%%
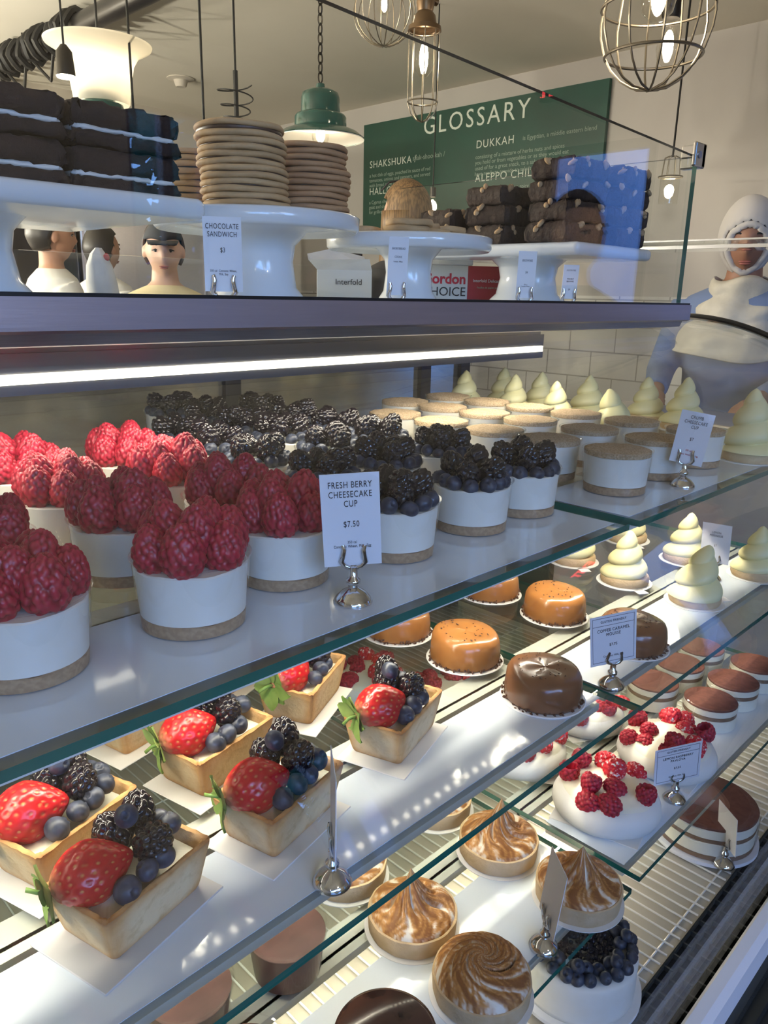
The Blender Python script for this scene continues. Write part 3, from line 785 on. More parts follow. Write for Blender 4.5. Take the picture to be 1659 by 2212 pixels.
def berry_tart(label, x, y, rz, seed, hid=False, grey=False):
    t = thing('berry_tart', label, 'tart', (x, y, Z2+.0006), rz, 'rectangular berry tarts'); r = random.Random(seed)
    link('cardboard', BRDG if grey else BRD, t, (0, 0, 0)); link('pastry_case', CR[seed % 3], t, (0, 0, .0008)); link('custard_filling', FILLM, t, (0, 0, .0008))
    j = lambda a: r.uniform(-a, a)
    s = link('strawberry', STRAW, t, (-.0245+j(.002), .003+j(.002), .0470), look(.80+j(.2), -.35+j(.2), .12, j(2)), r.uniform(1.10, 1.20))
    link('calyx', CALYX, s, (0, 0, 0), (0, 0, j(2)), (1.25, 1.25, 1.0))
    for k, (bx, by, bz, d) in enumerate(((.001, .012, .037, (.1, .3, 1)), (.011, -.003, .040, (-.1, -.6, 1)), (.019, .012, .043, (.4, .2, 1)))):
        link('blackberry', BLACK[(k+seed) % 3], t, (bx+j(.002), by+j(.002), bz), look(d[0]+j(.2), d[1]+j(.3), d[2], j(3)), r.uniform(1.0, 1.12))
    for k, (bx, by, bz) in enumerate(((.006, .0085, .066), (-.020, -.0205, .041), (-.004, -.0205, .043), (.010, -.020, .044), (.027, -.014, .045), (.033, -.001, .045), (.035, .012, .042))):
        if k == 4 and seed % 2: continue
        link('blueberry', BLUE, t, (bx+j(.002), by+j(.0012), bz), look(j(1), -.4+j(.8), .6+j(.4), 0), r.uniform(1.0, 1.25))
    return t
berry_tart('berry tart nearest the front on a grey cardboard, lower left', .1885, .412, .25, 1, grey=True)
berry_tart('berry tart cut by the left edge of the photo, strawberry at far left', .180, .4975, .30, 2)
berry_tart('berry tart in the middle, left of the edge-on tag stand', .315, .415, .23, 4)
berry_tart('berry tart with the brightest strawberry, right under the green shelf edge', .3175, .511, .21, 3)
berry_tart('berry tart at the back, lit, half under the green shelf edge', .443, .543, .46, 5)
berry_tart('berry tart furthest right, alone on the white strip near the caramel cakes', .463, .4345, .31, 7)
berry_tart('berry tart mostly hidden behind the green shelf edge, only a corner showing', .300, .610, .22, 9)
berry_tart('berry tart hindmost beneath the upper shelf, seen above its green edge', .425, .640, .35, 8)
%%
(Your task): Send back the data above word for word, with the pictures left out.

(Written answer):
The Blender Python script for this scene continues. Write part 3, from line 785 on. More parts follow. Write for Blender 4.5. Take the picture to be 1659 by 2212 pixels.
def berry_tart(label, x, y, rz, seed, hid=False, grey=False):
    t = thing('berry_tart', label, 'tart', (x, y, Z2+.0006), rz, 'rectangular berry tarts'); r = random.Random(seed)
    link('cardboard', BRDG if grey else BRD, t, (0, 0, 0)); link('pastry_case', CR[seed % 3], t, (0, 0, .0008)); link('custard_filling', FILLM, t, (0, 0, .0008))
    j = lambda a: r.uniform(-a, a)
    s = link('strawberry', STRAW, t, (-.0245+j(.002), .003+j(.002), .0470), look(.80+j(.2), -.35+j(.2), .12, j(2)), r.uniform(1.10, 1.20))
    link('calyx', CALYX, s, (0, 0, 0), (0, 0, j(2)), (1.25, 1.25, 1.0))
    for k, (bx, by, bz, d) in enumerate(((.001, .012, .037, (.1, .3, 1)), (.011, -.003, .040, (-.1, -.6, 1)), (.019, .012, .043, (.4, .2, 1)))):
        link('blackberry', BLACK[(k+seed) % 3], t, (bx+j(.002), by+j(.002), bz), look(d[0]+j(.2), d[1]+j(.3), d[2], j(3)), r.uniform(1.0, 1.12))
    for k, (bx, by, bz) in enumerate(((.006, .0085, .066), (-.020, -.0205, .041), (-.004, -.0205, .043), (.010, -.020, .044), (.027, -.014, .045), (.033, -.001, .045), (.035, .012, .042))):
        if k == 4 and seed % 2: continue
        link('blueberry', BLUE, t, (bx+j(.002), by+j(.0012), bz), look(j(1), -.4+j(.8), .6+j(.4), 0), r.uniform(1.0, 1.25))
    return t
berry_tart('berry tart nearest the front on a grey cardboard, lower left', .1885, .412, .25, 1, grey=True)
berry_tart('berry tart cut by the left edge of the photo, strawberry at far left', .180, .4975, .30, 2)
berry_tart('berry tart in the middle, left of the edge-on tag stand', .315, .415, .23, 4)
berry_tart('berry tart with the brightest strawberry, right under the green shelf edge', .3175, .511, .21, 3)
berry_tart('berry tart at the back, lit, half under the green shelf edge', .443, .543, .46, 5)
berry_tart('berry tart furthest right, alone on the white strip near the caramel cakes', .463, .4345, .31, 7)
berry_tart('berry tart mostly hidden behind the green shelf edge, only a corner showing', .300, .610, .22, 9)
berry_tart('berry tart hindmost beneath the upper shelf, seen above its green edge', .425, .640, .35, 8)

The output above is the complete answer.